Leaving high school is a milestone in any young person's life -- especially when you leave in the back of a cop car. On May 25, Palmer High School graduating senior Josh Leaming decided that the thousands of parents, relatives and friends gathered at the World Arena needed to see not just their sons, daughters, nieces and nephews in cap and gown regalia, but his bare butt as well.

Now enrolled at the Western Culinary Institute in Portland, Ore., Leaming says his mooning went better than expected. However, his dropping of trow and gown was immediately followed by a moment of extreme panic. That's because the crowd's congratulatory applause screeched to a gasping halt.
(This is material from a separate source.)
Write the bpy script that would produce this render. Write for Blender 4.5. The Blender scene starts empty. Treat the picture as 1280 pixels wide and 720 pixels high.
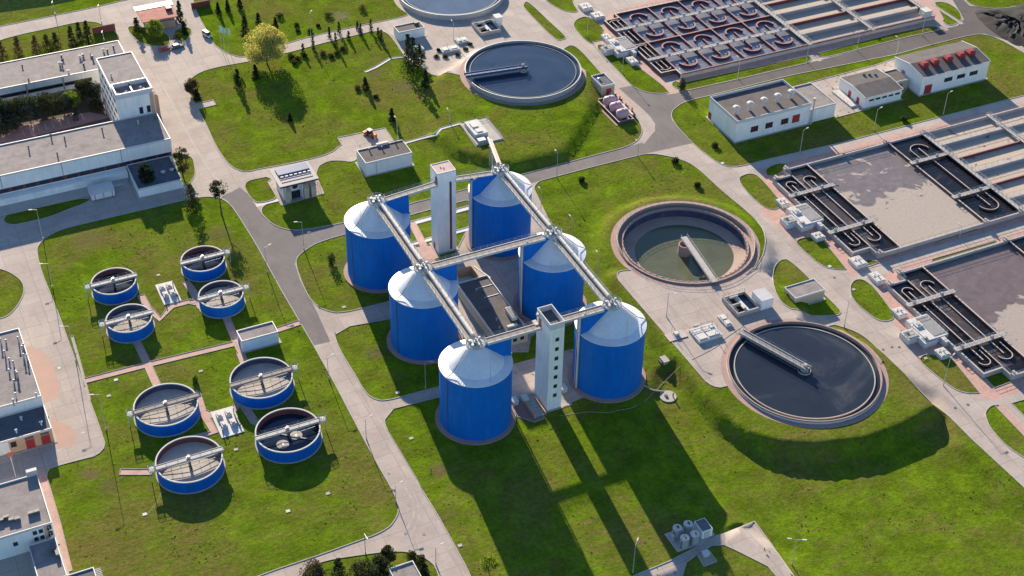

Leaming said he feared that no one thought the joke was funny. But his mind was soon put to rest as he righted himself, made a victory sign with his arms, and the crowd erupted into cheers.

Leaming says he moons people quite frequently and that Steve O. of the Jackass crew (of MTV fame) is someone for which he has enormous respect.

Josh's father Eric said that though he was surprised by his son's act, he probably should have seen it coming.

"I told his mother that when he graduates from college, I'm doing it to him," Leaming Sr. said.

Though he's scheduled to appear in city court later this month on charges of disorderly conduct, contrition is in short supply from Leaming, who mentions that his alternative prank was to prance around stage in a tuxedo-themed jock strap.

Perhaps the World Arena got off easy.

When asked what makes his ass so special that it merits an audience, Leaming cited his tattoo. Inscribed on his right cheek are the words "Your Name."